J’apprécie personnellement les Égyptiens pour une simple raison : ils n’ont jamais renié leurs origines pharaoniques et coptes. Ils n’ont jamais utilisé la langue arabe classique dans les universités et parlent leur langue populaire, avec un grand romantisme. Même leurs haut responsables leur adressent des discours officiels par leur parler dialectal. C’est cela le bon sens, parler au peuple par la langue qu’il comprend : dans notre cas le Berbère (Tamazight) et l’arabe populaire : c’est cela notre langue, à nous les Algériens et pas aux autres ! Quant à la langue arabe classique, elle n’est qu’une pure importation de l’Orient.

Elle fut imposée, dès l’indépendance, d’en haut pour séparer l’Algérie de son amazighité et de ses variantes linguistiques locales (l’arabe dialectal algérien), en s’accrochant dans une confusion maladive à une espèce d’idéologie baâthiste panarabe « raciste », basée sur des considérations ethnicistes. L’hybridité est telle que ces Baâthistes-là (un courant de laïcs qui est, pour rappel, plus proche d’un arabe chrétien que d’un musulman berbère), se trouvent, côté à côte, avec la tendance islamiste contre le courant « Algérianiste » du gouvernement provisoire (G.P.R.A).

Or, à titre d’exemple, on note qu’à la même période, le philosophe marocain Mohammed Abed Al-Jabri (1935-2010) en était arrivé même à nier cette idée de « l’Arabité », voire celle la « Nation arabe », arguant qu’elle est « une idéologie romantique » souffrant de multiples carences et confusions dans la mesure où elle néglige le Marocain, l’Egyptien, l’Algérien, le Syrien, c’est-à-dire, les entités linguistiques, locales et infra-étatiques (le concept de l’Etat est pris ici au sens de « la Oumma islamique » et non pas au nom de « l’unité linguistique »).

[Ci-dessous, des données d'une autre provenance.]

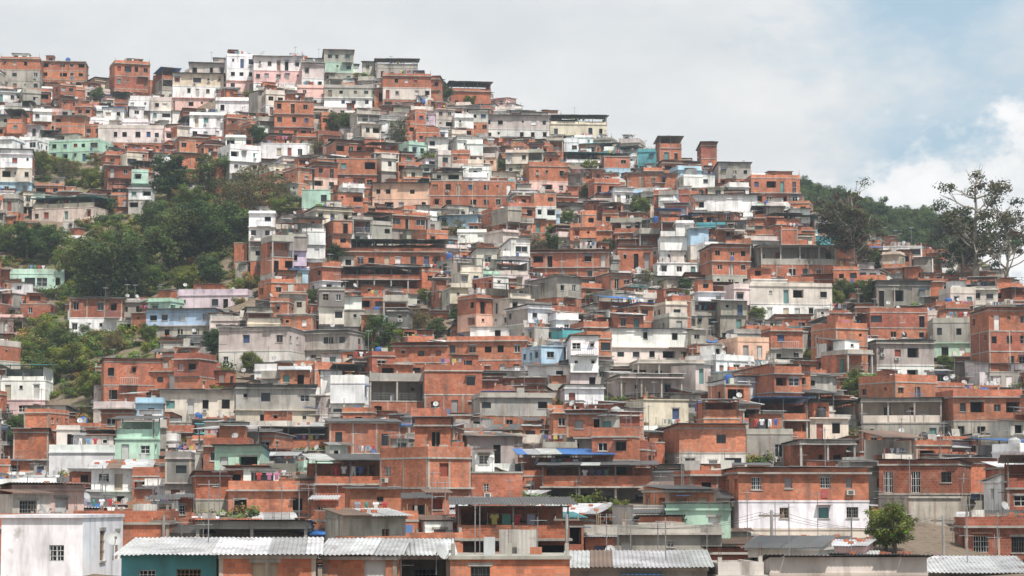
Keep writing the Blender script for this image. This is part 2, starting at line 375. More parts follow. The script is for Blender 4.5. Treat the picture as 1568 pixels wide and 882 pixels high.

Or, être musulman ne signifie pas « forcément » être Arabe : on peut être un Kurde musulman (qui ne connaît pas un traître mot en arabe), comme on peut être un arabe juif ou chrétien (dont l’arabe est langue maternelle, mais dont la foi n’est pas celle sa propre communauté linguistique). 

Et puis, ce monde dit arabe n’est pas, lui-même, « une réalité objective », cimentée dans l’union et l’idiosyncrasie des langues, des coutumes et des histoires, mais un ensemble de devises et de slogans vides de sens, incapables de cacher ses contradictions internes. Et dont l’objectif n’est autre que la fabrication d’un « destin national de rechange », pour tuer l’africanité et la méditerranéité du Maghreb, et en particulier de l’Algérie.

Cette position est également partagée par le théoricien syro-libanais Constantin Zureik (1909-2000) et le Koweïtien Mohamed Jaber Al-Ansari. D’où le fait que la revendication historique, en 2014, de l’écrivain Kamel Daoud de son « algérianité » sur le plateau de l’émission « On n’est pas couché » de France 2 est éminemment fondée et légitime. Une Algérianité devenue pour longtemps un des tabous fondateurs de notre société au côté de la religion, la politique et le sexe (le fameux Triangle de Bermudes).

L’Algérie , comme tous les pays du Maghreb, a besoin de guérir ses racines, pour vivre en paix avec sa conscience et son identité millénaire. Et cette guérison a besoin du courage pour dire la vérité sur nous mêmes, ce que nous sommes et ce que nous voulons devenir.